The Pomfret businessman often invoked the senior senator's nearly 42 years in office and promised that, if elected, he would only serve two terms.

"I believe Patrick Leahy should retire," he said.

Milne's Saturday kickoff — which featured coffee, donuts and more than 50 supporters — focused almost exclusively on his gripes with Leahy.

He offered no real vision for how he would serve in the chamber, and what issues animated him besides reforming the culture of D.C. Milne said he supported the repeal of Citizens United, and would introduce legislation, if elected, to impose term limits in the U.S. Congress.

"While Mr. Milne believes this race is about Sen. Leahy, Sen.
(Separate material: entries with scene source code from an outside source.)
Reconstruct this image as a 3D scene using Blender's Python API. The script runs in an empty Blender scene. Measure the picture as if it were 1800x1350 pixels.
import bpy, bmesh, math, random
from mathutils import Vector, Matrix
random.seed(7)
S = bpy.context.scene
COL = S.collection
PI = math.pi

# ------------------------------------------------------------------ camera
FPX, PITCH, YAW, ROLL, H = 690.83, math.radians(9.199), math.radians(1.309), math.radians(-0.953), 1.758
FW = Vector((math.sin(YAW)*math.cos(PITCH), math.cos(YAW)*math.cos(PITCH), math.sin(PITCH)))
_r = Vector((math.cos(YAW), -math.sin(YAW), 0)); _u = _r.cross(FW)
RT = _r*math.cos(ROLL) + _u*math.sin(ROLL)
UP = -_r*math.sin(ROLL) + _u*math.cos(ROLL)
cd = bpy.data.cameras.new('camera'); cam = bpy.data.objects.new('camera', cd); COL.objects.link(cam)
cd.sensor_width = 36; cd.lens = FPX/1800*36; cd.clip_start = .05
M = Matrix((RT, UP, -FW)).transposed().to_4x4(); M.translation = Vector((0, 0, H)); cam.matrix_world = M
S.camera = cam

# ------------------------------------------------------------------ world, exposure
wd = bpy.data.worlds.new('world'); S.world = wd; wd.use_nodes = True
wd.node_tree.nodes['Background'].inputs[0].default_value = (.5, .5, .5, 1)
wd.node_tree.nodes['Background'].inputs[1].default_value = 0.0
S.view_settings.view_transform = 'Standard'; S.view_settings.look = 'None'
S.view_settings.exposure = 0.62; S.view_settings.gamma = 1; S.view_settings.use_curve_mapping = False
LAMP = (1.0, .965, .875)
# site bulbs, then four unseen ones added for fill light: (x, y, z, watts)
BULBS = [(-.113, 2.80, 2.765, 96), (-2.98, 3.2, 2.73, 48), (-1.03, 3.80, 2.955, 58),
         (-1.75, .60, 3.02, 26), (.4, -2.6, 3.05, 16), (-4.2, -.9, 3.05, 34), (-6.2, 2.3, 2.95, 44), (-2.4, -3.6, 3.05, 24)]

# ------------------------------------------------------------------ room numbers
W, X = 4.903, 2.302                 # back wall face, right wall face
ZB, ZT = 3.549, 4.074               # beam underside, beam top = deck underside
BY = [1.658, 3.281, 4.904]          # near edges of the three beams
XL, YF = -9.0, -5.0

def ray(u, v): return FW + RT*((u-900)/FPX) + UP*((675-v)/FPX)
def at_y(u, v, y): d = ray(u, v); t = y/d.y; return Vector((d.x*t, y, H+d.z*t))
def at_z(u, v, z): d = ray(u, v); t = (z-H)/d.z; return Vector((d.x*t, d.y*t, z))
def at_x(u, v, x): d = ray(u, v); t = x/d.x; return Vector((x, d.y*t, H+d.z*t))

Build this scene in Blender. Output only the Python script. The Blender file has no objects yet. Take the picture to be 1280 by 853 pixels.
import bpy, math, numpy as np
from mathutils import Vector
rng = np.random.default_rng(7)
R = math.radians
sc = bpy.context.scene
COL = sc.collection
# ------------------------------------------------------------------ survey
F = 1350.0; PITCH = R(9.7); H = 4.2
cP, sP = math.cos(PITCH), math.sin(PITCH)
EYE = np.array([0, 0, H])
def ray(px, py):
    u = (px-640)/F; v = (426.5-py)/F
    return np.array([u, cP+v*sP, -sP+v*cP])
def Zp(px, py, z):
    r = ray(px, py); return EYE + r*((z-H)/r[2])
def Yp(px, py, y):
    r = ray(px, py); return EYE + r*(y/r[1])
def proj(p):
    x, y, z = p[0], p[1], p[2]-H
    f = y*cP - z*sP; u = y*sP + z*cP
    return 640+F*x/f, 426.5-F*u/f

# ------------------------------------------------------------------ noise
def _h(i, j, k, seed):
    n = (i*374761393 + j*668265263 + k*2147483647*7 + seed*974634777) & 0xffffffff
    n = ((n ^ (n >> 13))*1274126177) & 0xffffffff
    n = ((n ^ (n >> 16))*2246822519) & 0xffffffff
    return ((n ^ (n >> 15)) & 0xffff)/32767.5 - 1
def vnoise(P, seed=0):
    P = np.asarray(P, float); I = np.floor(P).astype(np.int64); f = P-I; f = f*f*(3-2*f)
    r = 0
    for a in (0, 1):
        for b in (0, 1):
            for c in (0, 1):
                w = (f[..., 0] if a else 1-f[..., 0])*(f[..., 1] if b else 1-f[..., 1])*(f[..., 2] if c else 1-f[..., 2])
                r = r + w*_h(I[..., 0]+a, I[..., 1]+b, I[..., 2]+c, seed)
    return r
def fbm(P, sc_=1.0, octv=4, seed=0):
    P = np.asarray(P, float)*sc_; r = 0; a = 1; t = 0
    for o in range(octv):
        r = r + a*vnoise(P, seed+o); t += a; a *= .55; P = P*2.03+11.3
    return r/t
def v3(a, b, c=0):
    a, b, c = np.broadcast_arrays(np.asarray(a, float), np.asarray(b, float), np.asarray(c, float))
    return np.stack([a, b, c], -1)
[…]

Leahy believes this race is about the issues facing Vermonters," Leahy spokesman Jay Tilton said in a response to the Saturday launch.

With the U.S. Congress suffering a historically low approval rating — just 18 percent in August — Milne's anti-D.C. message could resonate with many Vermont voters. That said, Leahy holds a 62 percent approval rating, according to a recent Vermont Public Radio poll.

Former Republican Gov. Jim Douglas, who attended the kickoff, spoke about the dissonance in polling in an effort to portray Leahy as a part of the problem.

"Across the country people say 'Oh, it's all those other people, it's not my senator or my representative, he or she is wonderful,'" he said. "Well, wait a minute, isn't it a sum of the parts? It's everybody's problem down there."

Comedian Rusty DeWees, who also spoke at the kickoff but did not endorse Milne, said that Milne's unconventional campaign style was a sign he was a true outsider.

"He gets picked on for starting the campaign late, and all you hear is people complaining about how much money is being spent on campaigns," DeWees told the crowd. "Yet he's not spending that much money and they make fun of him. It seems odd to me."

He said he appreciated that Milne often walked alone in parades or at the fair, and that much of his campaigning has been waving on the side of country roads. In a lighthearted dig at Douglas, DeWees said that most other politicians were more coiffed and protected from exposure to the public.

"Now Governor Douglas — beloved — had an entourage of 56 people running around after him, unbelievable," DeWees said with a Vermont twang. "He had a tailor, a makeup person, seven people alone getting him coffee."

"Milne is alone," Dewees said. "I love that about him."